Yes, I know that the expected ratio is a single number, but what will differ is the observed ratio. Consider the example above where I repeat this experiment 100 times. I will not always get one six out of 10 in 22 trials and not zero times six out of 10 in 74 trials although this would be expected due to my Pr(k=1) and Pr(k=2) so what I want is to have confidence intervals of these expected outcomes of 22/74 (22 trials out of 100 show one six out of ten due to Pr(k=1)). But when I get values of 24 for Pr(k=1) and 69 for Pr(k=0), I get a quotient of 24/69. I want to know if this quotient which is a single number is still possible due to a binomial distribution or lies outside the confidence intervals of that quotient for a given n and k. And that this quotient is on a p<0.05 significance level higher or lower than possible due a binomial distribution. When I get e.g a quotient of 0.8 for the n and k in the example it will be highly unlikely that this is based on a binomial distribution as the expected value will be Pr(k=1)/Pr(k=0)= 0.3092784.

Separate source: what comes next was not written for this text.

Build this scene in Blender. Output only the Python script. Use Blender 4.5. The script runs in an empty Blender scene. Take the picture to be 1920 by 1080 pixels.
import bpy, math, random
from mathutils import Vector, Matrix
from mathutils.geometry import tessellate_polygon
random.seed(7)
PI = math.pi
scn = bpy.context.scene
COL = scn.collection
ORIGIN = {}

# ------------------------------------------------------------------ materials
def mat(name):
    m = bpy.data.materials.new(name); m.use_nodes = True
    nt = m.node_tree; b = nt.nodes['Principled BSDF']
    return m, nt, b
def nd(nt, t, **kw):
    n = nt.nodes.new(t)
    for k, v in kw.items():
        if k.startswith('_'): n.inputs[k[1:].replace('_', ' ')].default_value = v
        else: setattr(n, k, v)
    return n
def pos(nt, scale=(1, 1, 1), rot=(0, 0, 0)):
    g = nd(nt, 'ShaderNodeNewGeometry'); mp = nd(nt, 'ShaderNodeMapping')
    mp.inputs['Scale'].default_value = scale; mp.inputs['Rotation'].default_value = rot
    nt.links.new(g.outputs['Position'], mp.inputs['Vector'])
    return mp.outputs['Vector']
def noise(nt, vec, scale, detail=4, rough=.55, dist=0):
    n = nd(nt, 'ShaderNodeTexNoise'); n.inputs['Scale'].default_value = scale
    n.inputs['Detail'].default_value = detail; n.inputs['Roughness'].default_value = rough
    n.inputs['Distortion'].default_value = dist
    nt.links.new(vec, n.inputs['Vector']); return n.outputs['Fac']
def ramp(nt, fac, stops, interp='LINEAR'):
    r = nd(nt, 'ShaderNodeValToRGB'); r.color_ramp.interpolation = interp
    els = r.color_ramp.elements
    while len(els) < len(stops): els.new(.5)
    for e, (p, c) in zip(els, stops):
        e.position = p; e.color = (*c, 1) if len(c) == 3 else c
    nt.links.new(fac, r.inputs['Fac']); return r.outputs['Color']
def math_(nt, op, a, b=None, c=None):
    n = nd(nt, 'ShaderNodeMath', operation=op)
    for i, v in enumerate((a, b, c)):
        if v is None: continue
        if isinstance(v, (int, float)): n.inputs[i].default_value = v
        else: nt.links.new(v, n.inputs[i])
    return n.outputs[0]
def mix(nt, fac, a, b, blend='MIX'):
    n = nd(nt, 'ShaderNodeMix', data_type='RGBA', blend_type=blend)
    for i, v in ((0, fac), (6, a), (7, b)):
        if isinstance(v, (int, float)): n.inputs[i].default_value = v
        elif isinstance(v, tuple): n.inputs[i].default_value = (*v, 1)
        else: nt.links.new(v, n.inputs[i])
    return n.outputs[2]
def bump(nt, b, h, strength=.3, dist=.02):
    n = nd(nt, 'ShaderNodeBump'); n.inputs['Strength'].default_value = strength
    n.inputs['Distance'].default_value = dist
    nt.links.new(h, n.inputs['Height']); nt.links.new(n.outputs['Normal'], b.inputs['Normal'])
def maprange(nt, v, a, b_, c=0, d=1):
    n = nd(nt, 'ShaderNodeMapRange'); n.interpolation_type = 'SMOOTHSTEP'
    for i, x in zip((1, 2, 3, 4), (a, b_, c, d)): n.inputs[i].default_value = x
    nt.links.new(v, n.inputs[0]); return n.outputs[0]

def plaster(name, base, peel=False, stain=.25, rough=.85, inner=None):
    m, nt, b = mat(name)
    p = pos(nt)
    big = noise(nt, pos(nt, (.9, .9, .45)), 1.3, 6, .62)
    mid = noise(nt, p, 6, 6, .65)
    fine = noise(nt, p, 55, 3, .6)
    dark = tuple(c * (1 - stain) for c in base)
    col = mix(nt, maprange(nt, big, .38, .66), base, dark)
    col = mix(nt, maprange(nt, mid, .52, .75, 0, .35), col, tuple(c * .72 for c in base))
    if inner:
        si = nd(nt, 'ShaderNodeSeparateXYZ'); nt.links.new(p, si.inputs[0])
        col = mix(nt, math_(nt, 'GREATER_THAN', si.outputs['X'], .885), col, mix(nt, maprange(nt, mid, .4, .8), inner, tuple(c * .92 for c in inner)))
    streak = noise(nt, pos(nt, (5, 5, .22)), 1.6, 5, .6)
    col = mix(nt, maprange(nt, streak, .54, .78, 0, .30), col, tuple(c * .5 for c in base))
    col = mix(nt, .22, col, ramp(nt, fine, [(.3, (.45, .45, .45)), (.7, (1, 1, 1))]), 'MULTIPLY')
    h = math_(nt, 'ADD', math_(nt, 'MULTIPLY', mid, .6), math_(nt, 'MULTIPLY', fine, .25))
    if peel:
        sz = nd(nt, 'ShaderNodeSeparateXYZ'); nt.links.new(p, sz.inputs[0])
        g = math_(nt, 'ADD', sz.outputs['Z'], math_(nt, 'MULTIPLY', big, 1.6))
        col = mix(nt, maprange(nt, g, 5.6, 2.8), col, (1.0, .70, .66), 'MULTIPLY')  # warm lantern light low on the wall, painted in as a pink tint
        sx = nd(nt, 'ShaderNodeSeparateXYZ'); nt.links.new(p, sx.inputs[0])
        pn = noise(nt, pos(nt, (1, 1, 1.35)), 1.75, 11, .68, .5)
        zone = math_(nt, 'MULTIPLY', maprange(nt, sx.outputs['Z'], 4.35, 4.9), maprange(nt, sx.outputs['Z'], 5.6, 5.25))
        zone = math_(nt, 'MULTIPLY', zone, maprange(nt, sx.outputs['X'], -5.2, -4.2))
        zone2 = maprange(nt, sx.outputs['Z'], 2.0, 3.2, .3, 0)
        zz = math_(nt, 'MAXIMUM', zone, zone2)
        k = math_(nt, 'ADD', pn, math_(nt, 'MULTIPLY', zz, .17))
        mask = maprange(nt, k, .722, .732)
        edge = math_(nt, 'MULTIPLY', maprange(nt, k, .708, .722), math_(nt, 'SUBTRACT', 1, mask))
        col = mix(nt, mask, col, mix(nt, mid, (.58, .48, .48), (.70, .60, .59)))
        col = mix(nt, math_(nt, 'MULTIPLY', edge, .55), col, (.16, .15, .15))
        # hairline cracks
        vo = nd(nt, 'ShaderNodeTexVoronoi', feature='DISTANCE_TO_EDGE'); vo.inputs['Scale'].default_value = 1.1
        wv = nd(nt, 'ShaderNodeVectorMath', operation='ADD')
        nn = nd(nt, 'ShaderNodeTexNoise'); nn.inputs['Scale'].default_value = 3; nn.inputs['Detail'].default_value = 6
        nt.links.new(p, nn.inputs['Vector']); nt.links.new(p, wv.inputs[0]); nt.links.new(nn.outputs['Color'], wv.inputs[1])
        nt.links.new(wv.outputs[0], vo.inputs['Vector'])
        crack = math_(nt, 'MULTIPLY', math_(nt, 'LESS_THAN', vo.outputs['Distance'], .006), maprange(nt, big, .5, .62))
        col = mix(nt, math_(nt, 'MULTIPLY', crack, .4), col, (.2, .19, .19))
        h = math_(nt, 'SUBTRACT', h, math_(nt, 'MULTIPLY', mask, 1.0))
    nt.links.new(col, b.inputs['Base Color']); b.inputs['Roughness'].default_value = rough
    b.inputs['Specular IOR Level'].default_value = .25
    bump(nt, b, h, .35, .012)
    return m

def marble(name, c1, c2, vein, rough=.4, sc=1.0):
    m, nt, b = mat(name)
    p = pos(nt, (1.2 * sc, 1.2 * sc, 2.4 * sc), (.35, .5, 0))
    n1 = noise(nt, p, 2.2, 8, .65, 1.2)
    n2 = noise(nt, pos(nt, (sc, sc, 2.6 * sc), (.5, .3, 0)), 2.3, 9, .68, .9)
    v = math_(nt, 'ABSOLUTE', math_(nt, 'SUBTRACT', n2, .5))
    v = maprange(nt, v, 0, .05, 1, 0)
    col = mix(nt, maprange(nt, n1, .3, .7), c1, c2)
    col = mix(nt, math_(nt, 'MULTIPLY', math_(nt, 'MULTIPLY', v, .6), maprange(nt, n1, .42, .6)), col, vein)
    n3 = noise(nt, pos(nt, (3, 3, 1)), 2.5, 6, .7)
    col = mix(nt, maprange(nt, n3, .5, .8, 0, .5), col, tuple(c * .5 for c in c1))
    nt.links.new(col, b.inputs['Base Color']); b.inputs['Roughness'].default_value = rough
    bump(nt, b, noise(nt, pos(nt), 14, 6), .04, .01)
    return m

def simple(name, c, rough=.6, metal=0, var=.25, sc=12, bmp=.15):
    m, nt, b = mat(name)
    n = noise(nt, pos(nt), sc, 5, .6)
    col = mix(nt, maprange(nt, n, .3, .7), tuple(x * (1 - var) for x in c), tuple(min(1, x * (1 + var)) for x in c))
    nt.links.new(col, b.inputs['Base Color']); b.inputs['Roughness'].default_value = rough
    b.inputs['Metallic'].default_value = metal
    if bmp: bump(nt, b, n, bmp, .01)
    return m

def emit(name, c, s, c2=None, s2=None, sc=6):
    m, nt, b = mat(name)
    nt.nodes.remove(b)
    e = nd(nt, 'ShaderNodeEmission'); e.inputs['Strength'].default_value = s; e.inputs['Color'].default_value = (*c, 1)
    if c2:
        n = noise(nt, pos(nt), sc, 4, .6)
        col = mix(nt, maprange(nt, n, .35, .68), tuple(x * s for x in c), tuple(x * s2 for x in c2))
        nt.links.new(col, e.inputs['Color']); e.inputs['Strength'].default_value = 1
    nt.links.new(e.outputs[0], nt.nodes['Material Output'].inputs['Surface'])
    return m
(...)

I hope that this makes my concern a little clearer.

Answer 1

Whatever you do - don't use the ratio between the counts to estimate the ratio between the probabilities - it doesn't work this way. For one - the numerator and denominator are dependent random variables. Even worse - the ratio of counts does not have a distribution at all, because the denominator can be 0 and you cannot divide by 0. The best thing you can do is treat the N x n Bernoulli (0/1) experiments as one random variable with distribution Bin (Nn,p), count the number of successes out of the total of Nn experiments, and find a confidence interval for p (using the Central Limit Theorem - i.e., the Normal approximation). You get an interval [a,b] for p. If you want to find an interval for, say, np/(1-p), c ≤ np/(1-p) ≤ d, simple algebra will give you c and d based on a and b. Notice that no ratios of random variables are calculated here!